The DB2009V7 calibre is a known quantity — a refined, manual-wound 5 Hz tourbillon with a 5-day reserve and one of the lightest cages in production at 0.18 grams. Nothing about that is new in the Sea Tourbillon. What is new is how De Bethune is treating the bridge: as a hand-decorated artwork that carries the watch's identity. Random guilloché is harder to do well than it looks. A repeating geometric pattern is easy to fake by machine; a freehand pattern that has to look organic, never crowded, never clumsy, demands an artisan who has internalised what waves actually do. De Bethune has very few peers in this discipline — Voutilainen and Greubel Forsey work in adjacent territory, but at very different price points.

And at CHF 170,000 the Sea Tourbillon is a genuine value play within independent tourbillons: a fully in-house 5 Hz, 5-day, 30-second tourbillon caliber, in titanium, with hand-engraved bridges and a unique-per-piece dial finish. Comparable independents start north of CHF 250,000 and go up sharply from there.

History

The DB28 case architecture dates from 2010 and quickly became De Bethune's most identifiable silhouette: floating lugs derived from spring-loaded shock-mount engineering, the delta-shaped central bridge that gestures toward Star Trek's Starfleet Commando insignia, and the at-twelve crown that frees the dial from the visual asymmetry imposed by a side crown. The DB28XS ("extra small") variant arrived in 2023 to compress the proportions to 38.7mm; the related ultra-thin DB28XP followed.

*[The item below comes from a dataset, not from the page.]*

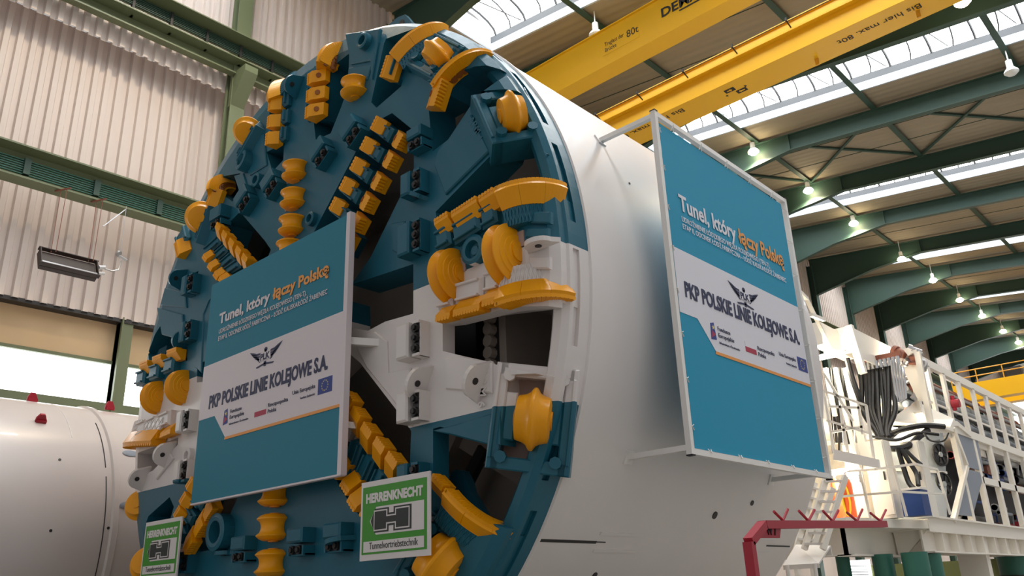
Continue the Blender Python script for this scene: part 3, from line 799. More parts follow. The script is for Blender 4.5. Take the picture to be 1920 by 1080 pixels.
# slot at the top left: three big blocks under the arc
for c in ((598,146),(596,178),(594,209)): holder(c[0] - 4, c[1], 90, .4, .3, .1, Y0 - .0); scraper(*c, 90, .28, .40, .26, side=1, y=Y0 - .04, holes=1)
for c in ((520,197),(518,229),(515,261)): scraper(c[0], c[1], 90, .30, .26, .26, side=1, y=Y0 - .04); holder(c[0] + 24, c[1] - 2, 90, .32, .36, .20, Y0 + .06)
# right arm, teal edge above and white edge below
for c, l, w_ in (((837,422),.34,.30),((880,402),.60,.34),((922,380),.34,.34)):
    an = 8; scraper(*c, an, l * .92, w_ * .8, .22, side=1, y=Y0 - .02); holder(c[0] + 3, c[1] + 28, an, l - .02, .34, .14, Y0)
for c, l, w_ in (((840,587),.34,.28),((884,573),.60,.32),((928,556),.34,.32)):
    an = -4; scraper(*c, an, l * .92, w_ * .8, .22, side=-1, y=Y0 - .02); holder(c[0] + 3, c[1] - 26, an, l - .02, .32, .12, Y0)
# left arm
for c, l in (((277,690),.42),((302,679),.44),((330,667),.46)): scraper(*c, -2, l, .24, .24, side=1, y=Y0 - .02); holder(c[0], c[1] + 20, -2, l, .34, .2, Y0)
for c, l in (((276,822),.40),((296,815),.42),((320,806),.46)): scraper(*c, 4, l, .24, .24, side=-1, y=Y0 - .02); holder(c[0], c[1] - 18, 4, l, .34, .16, Y0)
# top right: single blocks below the two arcs
scraper(736, 129, 64, .42, .24, .24, side=1, y=Y0 - .06); holder(750, 134, 64, .4, .25, .22, Y0)
scraper(818, 178, 64, .48, .40, .26, side=-1, y=Y0 - .06, holes=1)
scraper(347, 463, 120, .5, .34, .3, side=1, y=Y0 + .1); holder(362, 452, 120, .5, .5, .3, Y0 + .2)
scraper(406, 371, 60, .42, .26, .26, side=1, y=Y0 + .0)
scraper(826, 915, -40, .30, .24, .24, side=1, y=Y0 - .02)

# ---------------------------------------------------------------- curved gauge scrapers wrapping round the edge of the wheel
def arc(p0, p1, y0, y1, w, h, lat=1, base=True, nseg=3, bulge=1.0, holes=0, w2=None):
    """p0 start on the face (pixel at depth y0), p1 end at the rim (pixel at depth y1)"""
    A = F(*p0, y0); Bq = F(*p1, y1); d = Vector((Bq.x - A.x, 0, Bq.z - A.z)); L = d.length; d.normalize()
    latv = Vector((-d.z, 0, d.x)) * lat
    N = 18; pts = []; nors = []
    for i in range(N + 1):
        t_ = (PI / 2) * i / N
        r = L * math.sin(t_) ** bulge; y = y1 + (y0 - y1) * math.cos(t_)
        pts.append(A + d * r + Vector((0, y - A.y, 0)))
    for i in range(N + 1):
        tg = (pts[min(i + 1, N)] - pts[max(i - 1, 0)]).normalized()
        n_ = tg.cross(latv); n_ = n_ if n_.dot(Vector((0, -1, 0)) + d * .6) > 0 else -n_
        nors.append(n_.normalized())
    lats = [latv] * (N + 1)
    prof = [(-w / 2, -h / 2), (w / 2, -h / 2), (w / 2, h * .38), (w * .25, h / 2), (-w / 2, h * .1)]
    root = None
    per = N // nseg
    for s_ in range(nseg):
        i0, i1 = s_ * per, (s_ + 1) * per if s_ < nseg - 1 else N
        q = [p.copy() for p in pts[i0:i1 + 1]]
        if i0 > 0: q[0] = q[0].lerp(q[1], .06)
        mb = MB(); mb.sweep(q, lats[i0:i1 + 1], nors[i0:i1 + 1], prof)
        o = mb.build('gauge_scraper', 'yellow', wheel)
        tb = MB()
        for i in range(i0, i1):
            for f_ in (.25, .75):
                p = pts[i].lerp(pts[i + 1], f_); n_ = nors[i]
                tb.cyl(p + latv * w * .47 + n_ * (-h * .1), p + latv * w * .47 + n_ * (h * .44), .035, 6)
        tb.build('tooth_edge', 'yellow', o)
        if holes:
            for i in range(i0, i1):
                if (i % 2) == 0:
                    for hh in (-.26, .12)[:holes]:
                        p = pts[i].lerp(pts[i + 1], .5) + nors[i] * (h * hh) + latv * (w / 2)
                        MB().cyl(p - latv * .03, p + latv * .012, .065, 12).build('bolt_hole', 'hole', o)
    if base:
        w2 = w2 or .26
        mb = MB(); mb.sweep(pts, lats, nors, [(-w / 2 - w2, -h * 1.3), (-w / 2 + .02, -h * 1.3), (-w / 2 + .02, h * .05), (-w / 2 - w2, -h * .05)])
        hb = mb.build('arc_holder', 'wheel_paint', wheel)
        gb = MB()
        for i in range(N):
            p = pts[i] - latv * (w / 2 + w2) + nors[i] * (-h * .04); q = pts[i + 1] - latv * (w / 2 - .02) + nors[i + 1] * (h * .06)
            gb.bar(p, q, .02, .02); p2 = pts[i] - latv * (w / 2 - .02) + nors[i] * (h * .06); q2 = pts[i + 1] - latv * (w / 2 + w2) + nors[i + 1] * (-h * .04)
            gb.bar(p2, q2, .02, .02)
        gb.build('hatch_weld', 'wheel_paint', hb)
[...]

The random guilloché bridge technique itself was first used on the limited-production DB28XS Starry Seas, where it evoked a starry sky. With the Sea Tourbillon, De Bethune brings the same hand-engraving discipline into the regular tourbillon catalogue and re-uses the visual language for water rather than sky — a clever extension of the technique that justifies it as a permanent collection piece rather than a one-off.